Ask HN: approaches to performance review for tech companies?

3 points by allochthon ↗ HN
Are there any tips you can offer for a startup that will eventually have to look at the question of handling performance reviews?

Most of us spend much of our lives at work, out of necessity or voluntarily, and we all want to be at a place where we enjoy working. I get the sense that the approach of a business to performance review is critical to employee morale, to the tenor of their interactions with one another and to the long-term execution of the business.

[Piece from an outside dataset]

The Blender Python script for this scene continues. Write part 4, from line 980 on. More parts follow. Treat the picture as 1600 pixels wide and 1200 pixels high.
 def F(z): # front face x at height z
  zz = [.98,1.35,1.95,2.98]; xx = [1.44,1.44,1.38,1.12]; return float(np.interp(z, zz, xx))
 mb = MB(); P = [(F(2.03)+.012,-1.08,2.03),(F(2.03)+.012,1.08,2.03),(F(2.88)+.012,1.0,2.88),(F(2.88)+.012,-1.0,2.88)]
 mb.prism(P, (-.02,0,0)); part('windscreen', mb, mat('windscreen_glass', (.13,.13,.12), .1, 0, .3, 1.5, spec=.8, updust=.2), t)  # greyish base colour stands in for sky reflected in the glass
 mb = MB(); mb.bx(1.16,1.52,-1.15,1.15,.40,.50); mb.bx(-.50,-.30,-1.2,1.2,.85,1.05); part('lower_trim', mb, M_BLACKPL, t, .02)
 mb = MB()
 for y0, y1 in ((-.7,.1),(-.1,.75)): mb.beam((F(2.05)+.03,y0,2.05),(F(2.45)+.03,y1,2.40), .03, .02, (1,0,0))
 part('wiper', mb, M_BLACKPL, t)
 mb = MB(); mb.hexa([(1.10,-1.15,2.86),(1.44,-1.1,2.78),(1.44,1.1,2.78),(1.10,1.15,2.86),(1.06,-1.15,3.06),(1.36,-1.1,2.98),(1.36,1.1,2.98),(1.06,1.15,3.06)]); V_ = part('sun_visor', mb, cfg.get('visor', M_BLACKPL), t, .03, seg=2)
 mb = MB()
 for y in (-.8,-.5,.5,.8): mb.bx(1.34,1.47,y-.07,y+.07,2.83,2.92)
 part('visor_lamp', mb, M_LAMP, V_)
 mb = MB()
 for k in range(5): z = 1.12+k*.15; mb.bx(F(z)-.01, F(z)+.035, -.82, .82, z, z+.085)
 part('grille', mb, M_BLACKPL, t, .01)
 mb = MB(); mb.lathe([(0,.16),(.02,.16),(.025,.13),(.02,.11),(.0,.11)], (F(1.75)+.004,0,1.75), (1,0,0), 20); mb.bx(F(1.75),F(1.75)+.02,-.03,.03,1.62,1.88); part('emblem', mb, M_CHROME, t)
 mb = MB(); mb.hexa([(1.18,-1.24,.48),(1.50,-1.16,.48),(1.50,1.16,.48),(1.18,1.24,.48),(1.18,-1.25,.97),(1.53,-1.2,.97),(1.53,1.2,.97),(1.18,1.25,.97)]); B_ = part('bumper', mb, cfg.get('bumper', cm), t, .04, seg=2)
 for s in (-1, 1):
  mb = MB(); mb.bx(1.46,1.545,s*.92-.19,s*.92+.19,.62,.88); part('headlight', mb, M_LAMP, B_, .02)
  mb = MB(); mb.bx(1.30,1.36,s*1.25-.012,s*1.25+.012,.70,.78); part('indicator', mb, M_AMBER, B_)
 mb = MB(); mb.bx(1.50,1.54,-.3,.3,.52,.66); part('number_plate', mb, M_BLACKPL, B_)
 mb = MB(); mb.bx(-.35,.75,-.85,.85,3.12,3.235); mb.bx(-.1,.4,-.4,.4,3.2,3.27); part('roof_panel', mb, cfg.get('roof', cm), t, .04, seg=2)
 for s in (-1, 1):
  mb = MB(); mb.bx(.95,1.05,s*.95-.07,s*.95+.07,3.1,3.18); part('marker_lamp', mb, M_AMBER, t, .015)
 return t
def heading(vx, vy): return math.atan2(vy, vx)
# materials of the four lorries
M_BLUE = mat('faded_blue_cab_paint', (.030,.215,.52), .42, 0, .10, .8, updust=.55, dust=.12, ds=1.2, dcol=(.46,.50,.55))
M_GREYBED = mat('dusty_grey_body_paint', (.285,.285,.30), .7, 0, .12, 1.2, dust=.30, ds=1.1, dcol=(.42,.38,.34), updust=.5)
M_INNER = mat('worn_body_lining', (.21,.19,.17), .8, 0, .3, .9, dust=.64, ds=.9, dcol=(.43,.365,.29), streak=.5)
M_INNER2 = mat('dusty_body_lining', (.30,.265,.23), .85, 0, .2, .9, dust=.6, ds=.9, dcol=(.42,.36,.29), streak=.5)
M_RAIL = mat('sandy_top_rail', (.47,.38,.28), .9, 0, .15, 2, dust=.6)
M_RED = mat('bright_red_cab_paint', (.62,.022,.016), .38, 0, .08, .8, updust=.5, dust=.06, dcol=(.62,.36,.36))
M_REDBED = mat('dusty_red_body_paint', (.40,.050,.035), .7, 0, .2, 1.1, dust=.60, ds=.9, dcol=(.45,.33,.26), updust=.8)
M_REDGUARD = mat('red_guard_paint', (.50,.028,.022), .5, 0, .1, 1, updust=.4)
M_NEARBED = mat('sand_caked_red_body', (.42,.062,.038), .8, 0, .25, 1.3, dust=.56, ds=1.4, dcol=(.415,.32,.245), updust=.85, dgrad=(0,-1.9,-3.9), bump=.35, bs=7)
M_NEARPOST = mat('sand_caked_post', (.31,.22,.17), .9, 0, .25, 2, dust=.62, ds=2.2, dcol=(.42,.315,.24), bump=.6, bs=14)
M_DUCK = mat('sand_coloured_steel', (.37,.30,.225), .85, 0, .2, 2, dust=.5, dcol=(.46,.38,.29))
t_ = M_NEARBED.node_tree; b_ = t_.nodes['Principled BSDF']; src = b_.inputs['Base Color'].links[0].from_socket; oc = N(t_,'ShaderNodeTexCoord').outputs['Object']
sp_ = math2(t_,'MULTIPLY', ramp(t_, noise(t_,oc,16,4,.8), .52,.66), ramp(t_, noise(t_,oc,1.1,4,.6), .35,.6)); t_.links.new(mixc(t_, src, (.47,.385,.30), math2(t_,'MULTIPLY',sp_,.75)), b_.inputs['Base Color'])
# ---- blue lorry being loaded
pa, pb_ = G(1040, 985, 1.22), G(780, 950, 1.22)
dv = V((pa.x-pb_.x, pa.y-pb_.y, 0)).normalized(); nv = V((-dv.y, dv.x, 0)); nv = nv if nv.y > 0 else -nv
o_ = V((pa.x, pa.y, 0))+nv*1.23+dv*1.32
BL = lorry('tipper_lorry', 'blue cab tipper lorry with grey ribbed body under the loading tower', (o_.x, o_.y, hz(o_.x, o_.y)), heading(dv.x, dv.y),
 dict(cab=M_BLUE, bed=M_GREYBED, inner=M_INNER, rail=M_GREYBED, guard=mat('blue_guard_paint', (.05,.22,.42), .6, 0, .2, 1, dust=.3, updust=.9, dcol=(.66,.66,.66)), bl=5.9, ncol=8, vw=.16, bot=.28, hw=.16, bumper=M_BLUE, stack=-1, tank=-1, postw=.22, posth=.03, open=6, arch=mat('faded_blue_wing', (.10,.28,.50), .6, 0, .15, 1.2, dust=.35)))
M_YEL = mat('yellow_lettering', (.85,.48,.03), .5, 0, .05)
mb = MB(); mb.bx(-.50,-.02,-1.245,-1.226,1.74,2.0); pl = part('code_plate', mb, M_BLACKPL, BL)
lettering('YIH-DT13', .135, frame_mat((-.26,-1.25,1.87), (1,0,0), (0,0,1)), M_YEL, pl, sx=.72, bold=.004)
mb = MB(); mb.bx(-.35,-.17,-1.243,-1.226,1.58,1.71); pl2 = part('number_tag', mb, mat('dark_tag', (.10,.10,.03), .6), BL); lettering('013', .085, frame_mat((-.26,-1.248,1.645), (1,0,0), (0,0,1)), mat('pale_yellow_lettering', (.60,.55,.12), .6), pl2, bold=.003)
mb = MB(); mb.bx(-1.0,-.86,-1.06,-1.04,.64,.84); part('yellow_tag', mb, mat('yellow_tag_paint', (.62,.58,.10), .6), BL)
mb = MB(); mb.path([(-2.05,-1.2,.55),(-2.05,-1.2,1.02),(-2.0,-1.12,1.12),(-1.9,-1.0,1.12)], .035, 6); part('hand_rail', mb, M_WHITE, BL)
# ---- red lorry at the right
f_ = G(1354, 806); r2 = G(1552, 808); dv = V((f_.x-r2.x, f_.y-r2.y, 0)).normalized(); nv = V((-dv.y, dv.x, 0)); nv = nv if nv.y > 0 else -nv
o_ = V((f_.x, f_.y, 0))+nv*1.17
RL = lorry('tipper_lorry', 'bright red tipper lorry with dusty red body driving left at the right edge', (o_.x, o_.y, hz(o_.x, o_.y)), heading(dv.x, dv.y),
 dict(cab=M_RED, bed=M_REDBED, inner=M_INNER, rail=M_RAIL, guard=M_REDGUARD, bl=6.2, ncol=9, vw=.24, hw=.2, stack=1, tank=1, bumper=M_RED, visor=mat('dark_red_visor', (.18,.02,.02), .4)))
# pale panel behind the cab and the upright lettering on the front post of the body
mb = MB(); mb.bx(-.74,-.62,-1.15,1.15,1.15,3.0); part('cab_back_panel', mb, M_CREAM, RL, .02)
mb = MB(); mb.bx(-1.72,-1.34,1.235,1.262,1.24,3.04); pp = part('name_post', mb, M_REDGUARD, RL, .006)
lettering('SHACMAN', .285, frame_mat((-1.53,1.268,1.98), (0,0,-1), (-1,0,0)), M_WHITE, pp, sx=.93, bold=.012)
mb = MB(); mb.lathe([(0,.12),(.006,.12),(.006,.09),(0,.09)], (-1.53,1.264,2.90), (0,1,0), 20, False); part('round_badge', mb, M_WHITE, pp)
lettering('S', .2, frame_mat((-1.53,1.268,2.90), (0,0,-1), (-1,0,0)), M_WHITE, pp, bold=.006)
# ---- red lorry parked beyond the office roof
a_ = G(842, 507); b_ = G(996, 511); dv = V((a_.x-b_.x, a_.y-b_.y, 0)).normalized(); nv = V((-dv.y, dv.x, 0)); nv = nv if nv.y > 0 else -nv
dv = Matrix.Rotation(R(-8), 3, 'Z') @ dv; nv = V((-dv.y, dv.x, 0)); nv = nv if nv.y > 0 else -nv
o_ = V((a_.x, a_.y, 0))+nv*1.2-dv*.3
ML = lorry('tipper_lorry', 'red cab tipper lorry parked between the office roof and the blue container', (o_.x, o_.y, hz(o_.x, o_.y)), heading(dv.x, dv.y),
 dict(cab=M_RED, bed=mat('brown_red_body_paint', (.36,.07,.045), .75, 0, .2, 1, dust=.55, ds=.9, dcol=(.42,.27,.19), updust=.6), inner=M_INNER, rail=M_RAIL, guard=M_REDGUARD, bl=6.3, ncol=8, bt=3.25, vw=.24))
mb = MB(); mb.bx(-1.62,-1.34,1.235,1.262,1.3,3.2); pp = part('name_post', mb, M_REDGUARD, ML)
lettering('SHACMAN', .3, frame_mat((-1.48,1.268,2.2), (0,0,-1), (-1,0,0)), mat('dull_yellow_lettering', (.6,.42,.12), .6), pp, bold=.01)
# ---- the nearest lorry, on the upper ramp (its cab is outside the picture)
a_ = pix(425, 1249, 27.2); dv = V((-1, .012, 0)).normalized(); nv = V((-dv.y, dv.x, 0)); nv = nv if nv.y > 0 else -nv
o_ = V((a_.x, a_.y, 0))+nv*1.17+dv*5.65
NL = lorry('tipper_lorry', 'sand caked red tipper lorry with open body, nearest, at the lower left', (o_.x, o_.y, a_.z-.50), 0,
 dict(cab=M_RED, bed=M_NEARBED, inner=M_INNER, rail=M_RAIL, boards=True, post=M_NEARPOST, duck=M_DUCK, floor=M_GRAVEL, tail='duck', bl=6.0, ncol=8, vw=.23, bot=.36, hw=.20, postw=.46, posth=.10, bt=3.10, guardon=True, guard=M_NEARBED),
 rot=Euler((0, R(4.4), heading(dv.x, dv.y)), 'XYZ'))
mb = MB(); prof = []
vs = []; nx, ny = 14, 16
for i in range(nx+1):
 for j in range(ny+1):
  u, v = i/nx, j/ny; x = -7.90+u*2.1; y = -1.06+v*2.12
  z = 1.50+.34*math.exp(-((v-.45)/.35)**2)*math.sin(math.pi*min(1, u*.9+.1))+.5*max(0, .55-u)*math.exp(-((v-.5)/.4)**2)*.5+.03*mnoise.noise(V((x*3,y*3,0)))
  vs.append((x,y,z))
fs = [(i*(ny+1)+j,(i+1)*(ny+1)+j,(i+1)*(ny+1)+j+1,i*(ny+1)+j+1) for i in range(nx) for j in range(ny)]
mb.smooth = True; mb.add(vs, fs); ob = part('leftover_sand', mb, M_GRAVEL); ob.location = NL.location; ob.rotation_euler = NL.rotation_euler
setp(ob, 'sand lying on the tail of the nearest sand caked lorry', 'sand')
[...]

In my own experience, I've witnessed forced/stacked ranking lead to serious, concrete difficulties for a company I worked for. Such difficulties might not have been avoidable under another scheme, and I don't want to overgeneralize from a single data point. But the experience leaves me wondering, have you worked at a successful tech company that had an approach to performance review that the people making things happen, at whatever level, were generally happy with or even enthusiastic about? One that keeps politics to a minimum and that encourages ownership and responsible risk-taking? Have you seen a business that successfully manages itself with an approach to performance review that is mostly or entirely implicit? Have you seen forced/stacked ranking carried out in a way that employees at all levels feel confident that reasonable outcomes are the norm?

2 comments

[ 0.26 ms ] story [ 17.2 ms ] thread
My cofounder and I are working on an alternative to performance reviews which focuses more on real-time feedback. Instead of a formal time period to do reviews and tedious tasks like employee self-assessments, we just have a continuous system with quick feedback loops from both management and peers. We feel this solves the root intention of performance reviews and is less invasive and demeaning to employees.
That sounds interesting. I'll keep an eye out for a product along those lines. I agree that performance reviews are degrading. My hope is that they can be made to go away somehow.